La Maison Hamel-Bruneau présentait ce printemps, Don Darby, L’homme et la matière, Rétrospective 1964-2015. L’occasion rêvée pour revisiter la vie et l’oeuvre du sculpteur. Enseignant au Cégep de Sainte-Foy pendant 26 ans, Don Darby a formé de nombreux jeunes artistes. Sa passion pour la sculpture l’a amené à manier l’acier avec une force créatrice hors du commun. Il a plusieurs sculptures publiques à son actif, dont Flic-Flac (1986-1987) devant l’Hôpital de l’Enfant-Jésus à Québec. Avec des tubes en acier inoxydable, Flic-Flac matérialise le mouvement d’une gymnaste olympique.
L’homme, né à Montréal en 1937, a grandi à Baie-Comeau sur la Côte-Nord. Il a fait ses beaux-arts à Montréal et s’est très tôt passionné pour l’archéologie. Sa récente exposition a permis de découvrir sa version de l’Homme de Pékin (1989) et de la Femme de Pékin (1993). Oeuvre pivot, ce couple âgé de 780 000 ans a beaucoup inspiré Darby. À même le visage de ces deux personnages préhistoriques en acier soudé, il martèle comme sur une enclume des dizaines de masques dans divers métaux.

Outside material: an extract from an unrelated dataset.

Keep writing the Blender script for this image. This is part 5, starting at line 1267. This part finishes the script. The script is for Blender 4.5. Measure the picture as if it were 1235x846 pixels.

La rétrospective, signée par la commissaire Hélène Matte, dévoile aussi son abondant bestiaire. Rhinocéros, éléphants, fauves et primates aux regards profonds nous interpellent. Leurs expressions et leurs mouvements semblent surgis des étendues sauvages. La forme et les traits sont précis et délicats. Il les recrée de mémoire, après les avoir maintes fois dessinés. Il les assemble patiemment avec son pistolet MIG (Metal Inert Gas), qui n’a plus de secret pour lui.
Complice de la première heure de l’artiste peintre et sculpteur Louis Fortier (1947-2000), il contribuera par ses oeuvres et sa présence, aux côtés de Henry Saxe (1937), Irénée Lemieux (1931-2005) et de nombreux autres artistes, artisans et citoyens, à la réhabilitation de « Plywood city » du quartier Saint-Roch alors à l’abandon. Ainsi est né l’ Îlot Fleurie. Les résidents de Saint-Roch appelaient ainsi la rue Fleurie et ses alentours en raison des nombreuses maisons placardées de contreplaqué et vouées à la démolition. Initié par des femmes en 1991, ce mouvement populaire tiendra de nombreuses performances artistiques. L’Îlot Fleurie survivra pendant 16 ans et chemin faisant, devra déménager sous les sinistres bretelles de l’autoroute Dufferin-Montmorency, qu’il réussira grandement à humaniser avec un jardin de sculptures.
À la faveur de la nuit, pendant le Sommet des Amériques en 2001, plusieurs sculptures de bois de l’Îlot sont brûlées. Celles en acier, dont quelques-unes signées Darby seront finalement, pour plusieurs, jetées au dépotoir sur ordre de la Ville de Québec, pressée de dérouler le tapis rouge au Cirque du Soleil qui occupera les lieux pendant 5 ans.
À la bibliothèque Gabrielle-Roy de Québec, une sculpture mobile de Darby sera pillée également, vers 1995, pour la valeur de revente de l’acier inoxydable, évaluée à 200 $. N’empêche, plusieurs de ses œuvres enrichissent désormais des collections privées et publiques, notamment celle du Musée national des beaux-arts du Québec. Leur pérennité est assurée.
De plus, quelques sculptures subsistent dans Saint-Roch, au pied de la falaise et à l’est des bretelles. Elles témoignent discrètement de la fabuleuse aventure de l’Îlot Fleurie. Leur mise en valeur serait un juste hommage à ces pionniers avant que le poids des années ne vienne museler ces valeureux témoins. Pour le moment, elles sont maintenues en vie, à compte d’auteur.